When teaching functional skills, I explain the problem solving aspect to students using the D.I.C.E acronym suggested by Chris Farrell

For Level 1 classes, I teach a lot of the Calculation topics for Level 2 as well as for the Level 1 syllabus. The tutors who teach the Level 2 follow on class can focus on the harder problems and trickier reading that the students need to develop.

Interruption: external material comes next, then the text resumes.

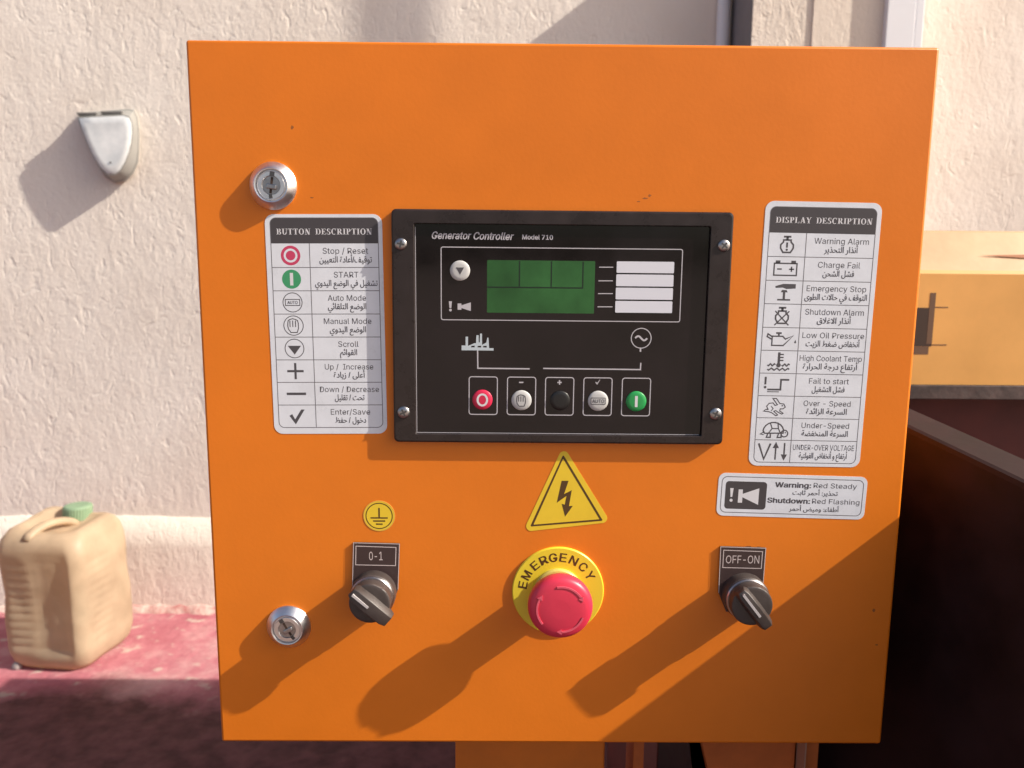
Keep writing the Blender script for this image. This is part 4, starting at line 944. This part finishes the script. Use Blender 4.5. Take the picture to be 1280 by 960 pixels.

Functional skills level 1 Maths students find ratios a bit harder than other aspects of the course. At Level 1, the questions involving ratio are straight forward, and the colon notation (1:4) is seldom used. Level 2 introduces the colon notation and the problems bet trickier. This page s a follow up to an earlier page about dividing by sharing out and describes two ways of looking at ratios that students thought up for themselves in a recent lesson.

Counting in groups

Prompted by this question;

Freda wants to tile the fireplace. She needs 48 tiles and wants to use one green tile for every two yellow tiles. How many tiles of each colour does Freda have to buy?

we drew a 'group' of 3 tiles...

my sketch of the interactive whiteboard session; shows two yellow tiles next to one green tile

...and then asked how many 'groups' were needed to make the 48 tiles, established by dividing. Each group has two yellow tiles so 16 × 2 = 32 yellow and 16 green tiles needed. The 'check' by adding was found without prompting (I've been pushing the idea of independent calculation as a check).

Putting tallies under the ratio numbers

Prompted by this question;

Kamaljit mixes orange squash and water in the ratio 2:3 to make a drink. She wants to make 750ml of drink. How much orange squash and how much water does she need?

the student added the 2 parts and 3 parts to get 5, then divided into 750 to find the value of one part. Multiplying by each number in the ratio wasn't obvious however despite demonstrations by traditionally taught class members on the whiteboard. Suddenly, the idea of 'tallying' the number of equal parts underneath each ratio number and then adding the contributions emerged (see my sketch).

divided by the total number of parts then tallied the number of equal shares under each ratio number and added

The check by adding was found as a natural extension.

One part known, find the other part

The tallying method worked fine as the student grasped dividing the known quantity by the number of parts in the corresponding ratio number directly. The counting in groups method needed a few more drawings to extend the idea to when the total is not known.

Oddly enough, some visual problems using line lengths were solved without issue, so the ideas of proportion are well understood.

Screen grab from the slideshare presentation used full screen in the class

I think that students find it hard to form a single schema for fractions-ratios-proportion-decimals-percentages. They seem to keep different routines separate from each other. I'll carry on trying to find a way of inductively forming a single rich map of proportion concepts!